Thursday, April 17, 2008

Personnel Dossier #1: Colonel Union

[this is the first of many character bios I've written for the game; later, I'll return and add character sheets and illustrations to each of them as time permits. -j]

Codename: n/a
Colonel Thomas Union
director of A.E.G.I.S.

Appearance: Tall, thin, and distinguished, with the grace and poise of a politician and the tough, wiry frame of an old soldier. Blue eyes with wire-rimmed spectacles. Hair is iron-gray and receding. Favors business suits in public; among comrades, tends to wear dress ungreens devoid of insignia.

Biography: The scion of an old and powerful Washington family, Thomas Union counted federal judges, diplomats, and Congressmen among his family and friends. He was born on the fast-track and stayed there, attending elite private schools and finally West Point, a decision that rankled some members of his family, who had expected him to take up the richer (and safer) career of a lawyer or lobbyist. Entering the Army as an officer during the so-called "War on Terror," Union learned Arabic and volunteered repeatedly for front-line duty rather than let his family pull strings to secure him a safe assignment. Like many, he was dissatisfied with the lack of leadership and accountability among the Army brass during the protracted struggles in the Middle East, and vowed to find a better way. After many of his innovative ideas and tactics were shot down by his higher-ups, Union resigned his commission in disgust, returning to private life and marrying Caroline Dowd, daugher of a prominent Senator. However, unable and unwilling to simply drop his crusade, Union joined a prominent Washington foreign-policy think tank, venting his frustration by writing impassioned papers about the changing nature of 21st-century combat. When a new presidential administration took office, with the goal of rebuilding America's strained foreign relations and cooperating to establish an international anti-terrorism task force, Union was tapped to join the planning commission. His recommendations sparked controversy among the Washington establishment but won him the admiration of the President, who prevailed upon him to take a job as head of the new organization, now known as Allied Extra-Governmental Incursion Security, or AEGIS.
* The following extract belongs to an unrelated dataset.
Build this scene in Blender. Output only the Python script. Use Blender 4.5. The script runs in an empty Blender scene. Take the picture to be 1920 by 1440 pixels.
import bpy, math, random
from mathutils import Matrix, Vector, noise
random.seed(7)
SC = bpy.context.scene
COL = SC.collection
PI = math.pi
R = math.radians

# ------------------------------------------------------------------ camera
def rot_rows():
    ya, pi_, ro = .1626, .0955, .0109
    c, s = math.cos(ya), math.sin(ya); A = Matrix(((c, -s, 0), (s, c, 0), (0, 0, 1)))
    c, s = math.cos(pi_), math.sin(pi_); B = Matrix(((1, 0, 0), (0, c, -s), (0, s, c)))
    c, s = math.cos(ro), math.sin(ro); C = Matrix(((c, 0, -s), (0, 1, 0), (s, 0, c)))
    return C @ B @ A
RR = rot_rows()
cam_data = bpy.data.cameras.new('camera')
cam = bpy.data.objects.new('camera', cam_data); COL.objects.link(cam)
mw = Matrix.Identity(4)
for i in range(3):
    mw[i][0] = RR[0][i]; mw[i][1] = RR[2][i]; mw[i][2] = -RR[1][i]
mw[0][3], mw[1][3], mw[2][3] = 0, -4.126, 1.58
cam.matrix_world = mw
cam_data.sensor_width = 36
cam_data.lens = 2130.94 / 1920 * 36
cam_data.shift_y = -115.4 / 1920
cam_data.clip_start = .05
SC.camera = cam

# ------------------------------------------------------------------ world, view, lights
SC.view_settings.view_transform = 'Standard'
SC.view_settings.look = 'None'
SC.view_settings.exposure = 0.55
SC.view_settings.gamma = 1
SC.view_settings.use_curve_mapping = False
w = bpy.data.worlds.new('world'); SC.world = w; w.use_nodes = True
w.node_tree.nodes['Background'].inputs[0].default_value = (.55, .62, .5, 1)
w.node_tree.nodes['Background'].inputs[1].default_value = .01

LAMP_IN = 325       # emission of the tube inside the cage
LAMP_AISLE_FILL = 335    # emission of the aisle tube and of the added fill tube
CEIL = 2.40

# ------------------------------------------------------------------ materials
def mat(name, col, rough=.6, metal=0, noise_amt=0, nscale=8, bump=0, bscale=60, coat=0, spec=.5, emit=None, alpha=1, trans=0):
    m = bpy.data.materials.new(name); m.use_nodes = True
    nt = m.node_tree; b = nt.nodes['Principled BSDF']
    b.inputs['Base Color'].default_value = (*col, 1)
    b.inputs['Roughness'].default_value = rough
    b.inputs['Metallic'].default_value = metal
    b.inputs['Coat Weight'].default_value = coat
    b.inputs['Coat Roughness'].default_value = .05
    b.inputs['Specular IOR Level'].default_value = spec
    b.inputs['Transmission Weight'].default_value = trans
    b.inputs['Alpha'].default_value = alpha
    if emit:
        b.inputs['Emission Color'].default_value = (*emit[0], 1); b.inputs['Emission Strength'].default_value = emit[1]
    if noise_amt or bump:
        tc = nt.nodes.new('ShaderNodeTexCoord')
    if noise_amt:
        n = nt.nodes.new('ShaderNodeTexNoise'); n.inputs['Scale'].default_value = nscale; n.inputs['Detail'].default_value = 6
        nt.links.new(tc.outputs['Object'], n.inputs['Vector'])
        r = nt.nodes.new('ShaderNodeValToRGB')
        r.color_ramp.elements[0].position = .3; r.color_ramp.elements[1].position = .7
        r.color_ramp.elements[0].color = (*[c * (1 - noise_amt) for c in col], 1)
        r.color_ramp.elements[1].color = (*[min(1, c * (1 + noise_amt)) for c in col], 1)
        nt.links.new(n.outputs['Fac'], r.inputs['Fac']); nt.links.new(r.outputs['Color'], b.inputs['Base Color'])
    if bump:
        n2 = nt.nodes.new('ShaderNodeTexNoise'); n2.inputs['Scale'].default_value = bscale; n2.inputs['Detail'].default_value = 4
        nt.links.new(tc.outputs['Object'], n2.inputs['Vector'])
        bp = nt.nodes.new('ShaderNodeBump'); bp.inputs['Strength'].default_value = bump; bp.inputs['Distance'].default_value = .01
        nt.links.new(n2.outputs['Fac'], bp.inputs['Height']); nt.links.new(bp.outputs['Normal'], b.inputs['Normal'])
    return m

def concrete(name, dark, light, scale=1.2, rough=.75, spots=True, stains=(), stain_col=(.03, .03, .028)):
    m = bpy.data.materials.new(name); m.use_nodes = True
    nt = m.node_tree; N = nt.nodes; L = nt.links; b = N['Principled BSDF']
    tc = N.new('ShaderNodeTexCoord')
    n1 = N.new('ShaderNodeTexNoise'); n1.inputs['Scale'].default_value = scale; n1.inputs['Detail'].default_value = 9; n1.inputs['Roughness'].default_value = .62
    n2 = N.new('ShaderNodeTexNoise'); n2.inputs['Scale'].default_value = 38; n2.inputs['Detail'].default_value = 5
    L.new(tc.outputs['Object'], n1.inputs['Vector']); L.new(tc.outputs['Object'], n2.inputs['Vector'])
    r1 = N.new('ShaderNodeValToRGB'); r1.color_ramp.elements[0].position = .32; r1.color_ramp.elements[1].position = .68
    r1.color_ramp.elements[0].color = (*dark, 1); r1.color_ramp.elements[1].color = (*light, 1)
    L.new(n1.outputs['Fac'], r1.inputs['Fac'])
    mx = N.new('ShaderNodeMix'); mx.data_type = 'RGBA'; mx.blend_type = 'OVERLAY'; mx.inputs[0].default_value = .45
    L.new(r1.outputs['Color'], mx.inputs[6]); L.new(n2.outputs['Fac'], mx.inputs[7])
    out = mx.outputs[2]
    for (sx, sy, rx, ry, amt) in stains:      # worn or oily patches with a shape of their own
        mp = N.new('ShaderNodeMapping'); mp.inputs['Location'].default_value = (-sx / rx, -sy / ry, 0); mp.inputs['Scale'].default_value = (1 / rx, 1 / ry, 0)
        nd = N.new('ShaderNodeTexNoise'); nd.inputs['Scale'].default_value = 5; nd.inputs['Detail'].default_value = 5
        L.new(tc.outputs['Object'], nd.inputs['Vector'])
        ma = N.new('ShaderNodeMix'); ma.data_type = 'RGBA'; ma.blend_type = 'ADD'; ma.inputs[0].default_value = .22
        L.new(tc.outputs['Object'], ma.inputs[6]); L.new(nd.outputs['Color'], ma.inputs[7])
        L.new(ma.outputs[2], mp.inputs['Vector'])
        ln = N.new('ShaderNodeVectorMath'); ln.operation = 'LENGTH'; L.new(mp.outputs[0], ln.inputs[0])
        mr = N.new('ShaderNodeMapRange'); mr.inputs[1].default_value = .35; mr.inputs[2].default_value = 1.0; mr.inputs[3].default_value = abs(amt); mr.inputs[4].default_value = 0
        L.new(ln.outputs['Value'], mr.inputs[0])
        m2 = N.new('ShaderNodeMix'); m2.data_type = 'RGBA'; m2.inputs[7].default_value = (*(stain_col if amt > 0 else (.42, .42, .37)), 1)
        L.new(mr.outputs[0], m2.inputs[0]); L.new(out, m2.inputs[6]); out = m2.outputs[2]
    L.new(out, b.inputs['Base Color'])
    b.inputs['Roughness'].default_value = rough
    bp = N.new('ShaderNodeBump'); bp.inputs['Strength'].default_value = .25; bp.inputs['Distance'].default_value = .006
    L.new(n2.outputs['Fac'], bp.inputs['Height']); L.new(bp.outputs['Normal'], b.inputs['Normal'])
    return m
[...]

Skills and interests: Col. Union is a skilled military tactician and strategist, but with a politician's eye for the big picture that is often lacking in his peers. Despite his rarified upbringing he has a gift for commanding respect among people of disparate backgrounds and beliefs, as evidenced by the growing retinue of close personal friends that follow him from assignment to assignment. His upbringing has, however, left him with a taste for the finer things in life - opera, good food, art, and literature - and he tries to impress a similar love of the good life into his men.

Psych Profile: Thomas Union is by nature passionate, with strongly-held ideals, and has repeatedly demonstrated a willingness to follow those ideals wherever they lead, even when it results in conflict with his family or superiors. That passion is presumably what inspires his associates and followers, since Union is otherwise a private man in many respects, and appears to open up only to very close friends or to his wife. He has a documented knack for understanding other people's motivations, a skill that has proved useful in the counterterrorism business, but does not have the "common touch" per se - behavior analysis shows that he is much more likely to be found listening to Bizet in his office than watching the football game in the mess. Despite his upbringing and military background, Union appears to have little use for formality, which he considers a useless illusion, and encourages individual expression and unconventional thinking among his officers. He also takes risks with personnel, often going outside normal channels to find people with the talents he needs. These qualities appear to have served him and AEGIS well so far, but have also earned him enemies in high places, and may make him vulnerable if AEGIS's performance is ever called into question.